If the problem is encountered when booting the host system with a Xen enabled kernel, boot the system with the standard (i.e non-Xen) and run the following commands:
sudo su update-rc.d -f hwclock.sh remove update-rc.d -f hwclockfirst.sh remove
If the problem is occurring in a Xen domainU system, an option is to simply edit the same two system initialization files. The first step is is to mount the root filesystem of the guest using the loopback interface.
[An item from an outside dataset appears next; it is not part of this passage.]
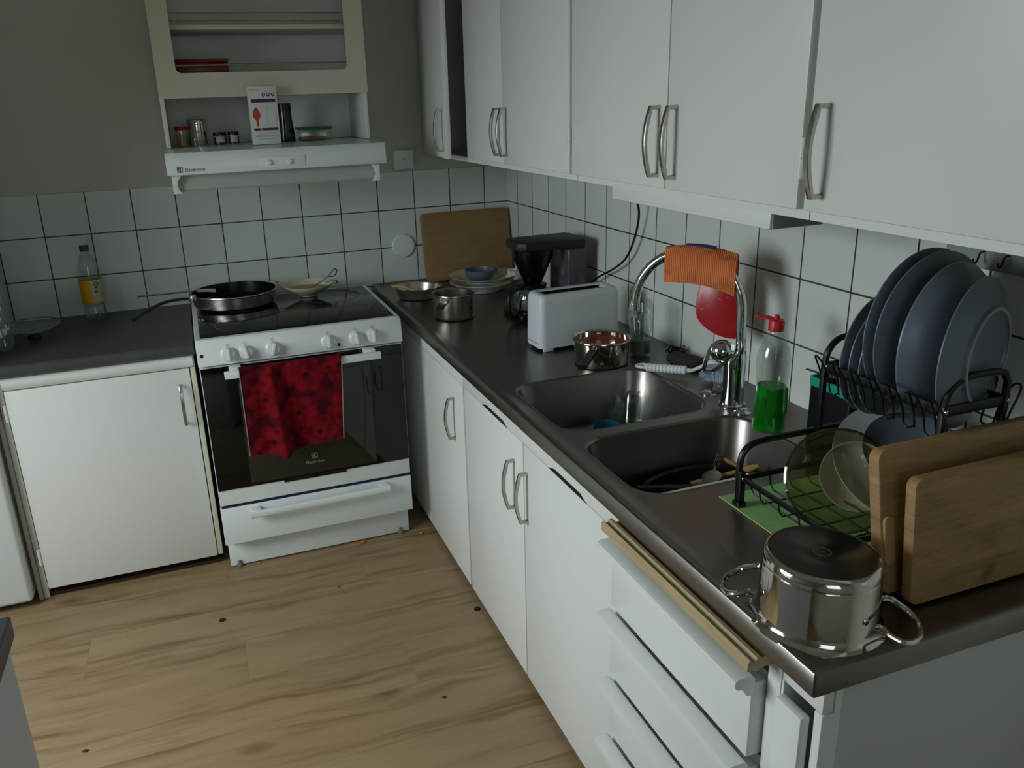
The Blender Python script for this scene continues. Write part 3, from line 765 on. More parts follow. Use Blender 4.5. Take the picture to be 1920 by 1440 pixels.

For example, if the root filesystem resides on a disk image it may be mounted at /tmp/mnt as follows:
mkdir /tmp/mnt sudo mount -o loop UbuntuXen.img /tmp/mnt
Alternatively, if the domainU root filesystem resides on a physical disk partition (in this example /dev/sdb1), the mount command might read as follows:
mkdir /tmp/mnt sudo mount -o loop /dev/sdb1 /tmp/mnt
Once the domainU root filesystem is mounted, edit the following files:
init.d/hwclockfirst.sh init.d/hwclock.sh
and place a exit 0 line immediately after the #!/bin/sh. For example:
#!/bin/sh exit 0
Once one of these sets of changes has been made to both the hwclockfirst.sh and hwclock.sh, files simply unmount the domainU root filesystem and the guest Ubuntu system should boot fully without hanging.